===== DATASET EXCERPT =====

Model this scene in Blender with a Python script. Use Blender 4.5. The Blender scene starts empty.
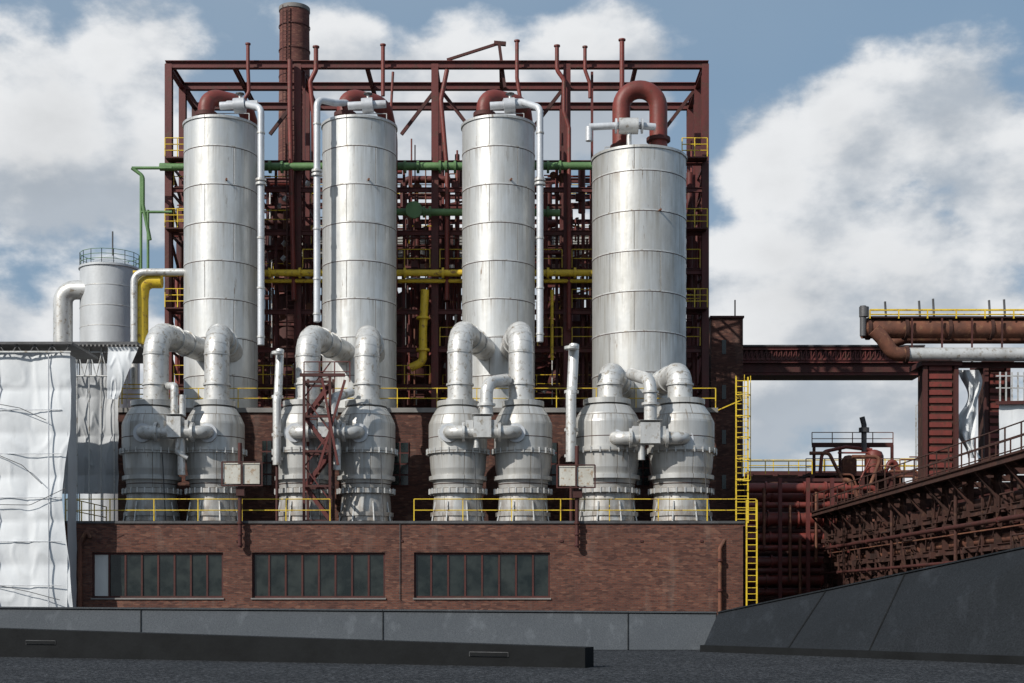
import bpy, math, random
from mathutils import Vector, Matrix, noise
random.seed(7)
F=1422.2; ZC=11.0; HV=600.0
def P(u,v,d): return Vector(((u-512)*d/F, d, ZC+(HV-v)*d/F))
def X(u,d): return (u-512)*d/F
def Z(v,d): return ZC+(HV-v)*d/F
def S(p,d): return p*d/F
scene=bpy.context.scene
# ---------------------------------------------------------------- materials
def newmat(name):
    m=bpy.data.materials.new(name); m.use_nodes=True
    nt=m.node_tree; b=nt.nodes['Principled BSDF']; return m,nt,b
def N(nt,t,**k):
    n=nt.nodes.new(t)
    for a,b in k.items(): setattr(n,a,b)
    return n
def L(nt,a,b): nt.links.new(a,b)
def c4(c): return (c[0],c[1],c[2],1)
def noise_fac(nt,vec,scale,detail=5,lo=0.35,hi=0.65,rough=0.6):
    n=N(nt,'ShaderNodeTexNoise'); n.inputs['Scale'].default_value=scale
    n.inputs['Detail'].default_value=detail; n.inputs['Roughness'].default_value=rough
    if vec: L(nt,vec,n.inputs['Vector'])
    r=N(nt,'ShaderNodeMapRange'); r.inputs[1].default_value=lo; r.inputs[2].default_value=hi
    L(nt,n.outputs['Fac'],r.inputs[0]); return r.outputs[0]
def mixc(nt,fac,a,b,mode='MIX'):
    m=N(nt,'ShaderNodeMix',data_type='RGBA',blend_type=mode)
    for i,v in ((0,fac),(6,a),(7,b)):
        if hasattr(v,'is_linked') or hasattr(v,'links'): L(nt,v,m.inputs[i])
        elif isinstance(v,(int,float)): m.inputs[i].default_value=v
        else: m.inputs[i].default_value=c4(v)
    return m.outputs[2]
def mulf(nt,a,k):
    n=N(nt,'ShaderNodeMath',operation='MULTIPLY'); n.inputs[1].default_value=k; L(nt,a,n.inputs[0]); return n.outputs[0]
def mapping(nt,src,scale):
    m=N(nt,'ShaderNodeMapping'); m.inputs['Scale'].default_value=scale; L(nt,src,m.inputs['Vector']); return m.outputs[0]
def bump(nt,b,h,dist,strength=0.6):
    n=N(nt,'ShaderNodeBump'); n.inputs['Distance'].default_value=dist; n.inputs['Strength'].default_value=strength
    L(nt,h,n.inputs['Height']); L(nt,n.outputs[0],b.inputs['Normal'])
def paint(name,base,dark,rough=0.5,metal=0.0,scale=0.8,streak=True,spots=None,lo=.4,hi=.7,spec=.4):
    m,nt,b=newmat(name)
    tc=N(nt,'ShaderNodeTexCoord').outputs['Object']
    f=noise_fac(nt,mapping(nt,tc,(1,1,0.35 if streak else 1)),scale,7,lo,hi)
    col=mixc(nt,f,base,dark)
    if spots:
        f2=noise_fac(nt,tc,scale*3.1,8,.54,.64,.7)
        col=mixc(nt,f2,col,spots)
    L(nt,col,b.inputs['Base Color'])
    b.inputs['Metallic'].default_value=metal; b.inputs['Roughness'].default_value=rough
    b.inputs['Specular IOR Level'].default_value=spec
    h=noise_fac(nt,tc,6,4,0,1); bump(nt,b,h,0.02,.5)
    return m
M={}
M['red']=paint('oxide_red_steel',(.120,.026,.023),(.062,.018,.016),.6,0,.7,True,(.075,.034,.022))
M['reddk']=paint('dark_oxide_steel',(.075,.020,.017),(.038,.014,.012),.7,0,.7,True,(.058,.026,.017))
M['redpipe']=paint('red_pipe_paint',(.19,.038,.029),(.105,.027,.022),.5,0,.8,True,(.095,.040,.025))
M['rust']=paint('rusty_pipe',(.17,.066,.040),(.07,.033,.024),.8,0,.9,False,(.22,.11,.06))
M['rustdk']=paint('dark_rusty_steel',(.060,.024,.018),(.027,.014,.011),.88,0,1.1,False,(.085,.042,.027))
M['yellow']=paint('yellow_paint',(.68,.48,.035),(.48,.32,.03),.45,0,1.2,True,(.27,.15,.04),.45,.75)
M['green']=paint('green_pipe_paint',(.12,.23,.09),(.065,.13,.05),.5,0,1.)
M['grey']=paint('galvanised_pipe',(.58,.58,.57),(.40,.395,.38),.42,.36,1.1,True,(.29,.25,.20),.45,.72)
M['pale']=paint('pale_pipe_sheathing',(.60,.62,.65),(.42,.43,.45),.42,.25,1.1)
M['dkgrey']=paint('dark_grey_metal',(.10,.10,.105),(.05,.05,.05),.5,.2,1.)
M['silo']=paint('silo_white_metal',(.52,.54,.56),(.38,.39,.40),.5,.15,.5)
M['plate']=paint('white_plate',(.55,.54,.49),(.38,.36,.31),.5,0,1.4,True,(.3,.2,.12))
M['concrete']=paint('concrete',(.24,.23,.22),(.15,.145,.14),.85,0,.7,False)
M['roofgravel']=paint('flat_roof_felt',(.08,.08,.08),(.05,.05,.05),.9,0,1,False)
M['siding']=paint('white_siding',(.62,.62,.60),(.45,.44,.42),.6,0,.8)
M['black']=paint('black_membrane',(.010,.011,.012),(.006,.0065,.007),.8,0,1.2,False,spec=.15)

def cladding(name,R,row,width,c1,c2,seam,stain,amount=1.0,metal=.45,foot=None):
    m,nt,b=newmat(name)
    tc=N(nt,'ShaderNodeTexCoord').outputs['Object']
    sp=N(nt,'ShaderNodeSeparateXYZ'); L(nt,tc,sp.inputs[0])
    ny=mulf(nt,sp.outputs[1],-1)
    at=N(nt,'ShaderNodeMath',operation='ARCTAN2'); L(nt,sp.outputs[0],at.inputs[0]); L(nt,ny,at.inputs[1])
    mr=N(nt,'ShaderNodeMath',operation='MULTIPLY_ADD'); mr.inputs[1].default_value=R; mr.inputs[2].default_value=50; L(nt,at.outputs[0],mr.inputs[0])
    cb=N(nt,'ShaderNodeCombineXYZ'); L(nt,mr.outputs[0],cb.inputs[0]); L(nt,sp.outputs[2],cb.inputs[1])
    oi=N(nt,'ShaderNodeObjectInfo')
    L(nt,mulf(nt,oi.outputs['Random'],37),cb.inputs[2])
    v=cb.outputs[0]
    br=N(nt,'ShaderNodeTexBrick'); L(nt,v,br.inputs['Vector'])
    br.inputs['Scale'].default_value=1; br.inputs['Brick Width'].default_value=width; br.inputs['Row Height'].default_value=row
    br.inputs['Mortar Size'].default_value=.024; br.inputs['Mortar Smooth'].default_value=.5
    br.inputs['Color1'].default_value=c4(c1); br.inputs['Color2'].default_value=c4(c2); br.inputs['Mortar'].default_value=c4(seam)
    col=br.outputs['Color']
    f0=noise_fac(nt,mapping(nt,v,(9,.35,1)),1.0,6,.3,.7,.7)
    col=mixc(nt,mulf(nt,f0,.36),col,(.36,.36,.355))
    f1=noise_fac(nt,mapping(nt,v,(2.6,.16,1)),1.0,8,.48,.72,.65)
    col=mixc(nt,mulf(nt,f1,.7*amount),col,stain)
    f2=noise_fac(nt,mapping(nt,v,(.9,.5,1)),1.3,7,.4,.75,.6)
    col=mixc(nt,mulf(nt,f2,.5*amount),col,(.34,.335,.315))
    f3=noise_fac(nt,mapping(nt,v,(5,.5,1)),1.3,8,.62,.70,.7)
    col=mixc(nt,f3,col,(.19,.14,.10))
    fr_=N(nt,'ShaderNodeMath',operation='FRACT'); L(nt,mulf(nt,sp.outputs[2],1/row),fr_.inputs[0])
    pw=N(nt,'ShaderNodeMath',operation='POWER'); L(nt,fr_.outputs[0],pw.inputs[0]); pw.inputs[1].default_value=3.0
    dr=noise_fac(nt,mapping(nt,v,(7,.12,1)),1.0,5,.5,.62,.7)
    dm=N(nt,'ShaderNodeMath',operation='MULTIPLY'); L(nt,pw.outputs[0],dm.inputs[0]); L(nt,dr,dm.inputs[1])
    col=mixc(nt,mulf(nt,dm.outputs[0],.7),col,(.21,.175,.14))
    if foot:
        zf=N(nt,'ShaderNodeMapRange'); zf.inputs[1].default_value=foot; zf.inputs[2].default_value=0; zf.inputs[4].default_value=.85; L(nt,sp.outputs[2],zf.inputs[0])
        ff=noise_fac(nt,mapping(nt,v,(2,.8,1)),1.4,7,.4,.6,.65)
        fm=N(nt,'ShaderNodeMath',operation='MULTIPLY'); L(nt,zf.outputs[0],fm.inputs[0]); L(nt,ff,fm.inputs[1])
        col=mixc(nt,fm.outputs[0],col,(.21,.16,.12))
    L(nt,col,b.inputs['Base Color'])
    b.inputs['Metallic'].default_value=metal
    rr=N(nt,'ShaderNodeMapRange'); rr.inputs[3].default_value=.36; rr.inputs[4].default_value=.60; L(nt,f2,rr.inputs[0]); L(nt,rr.outputs[0],b.inputs['Roughness'])
    inv=N(nt,'ShaderNodeMath',operation='SUBTRACT'); inv.inputs[0].default_value=1; L(nt,br.outputs['Fac'],inv.inputs[1])
    ad=N(nt,'ShaderNodeMath',operation='MULTIPLY_ADD'); ad.inputs[1].default_value=.5; L(nt,noise_fac(nt,mapping(nt,v,(1,.6,1)),1.2,3,0,1),ad.inputs[0]); L(nt,inv.outputs[0],ad.inputs[2])
    bump(nt,b,ad.outputs[0],.05,.6)
    return m
M['clad']=cladding('tower_sheet_cladding',2.1,2.15,3.3,(.66,.67,.665),(.56,.57,.565),(.13,.11,.09),(.40,.385,.35))
M['clad4']=cladding('wide_tower_cladding',2.7,2.25,3.0,(.61,.615,.605),(.50,.505,.495),(.12,.10,.08),(.35,.33,.285),1.15)
M['vclad']=cladding('vessel_cladding',1.5,1.9,2.4,(.57,.57,.56),(.47,.47,.455),(.16,.13,.10),(.31,.28,.235),1.0,.38,2.4)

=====

# THE TASK
Tally the lines holding the string "scene" and give only the count.

# SOLUTION TO THIS EXERCISE
2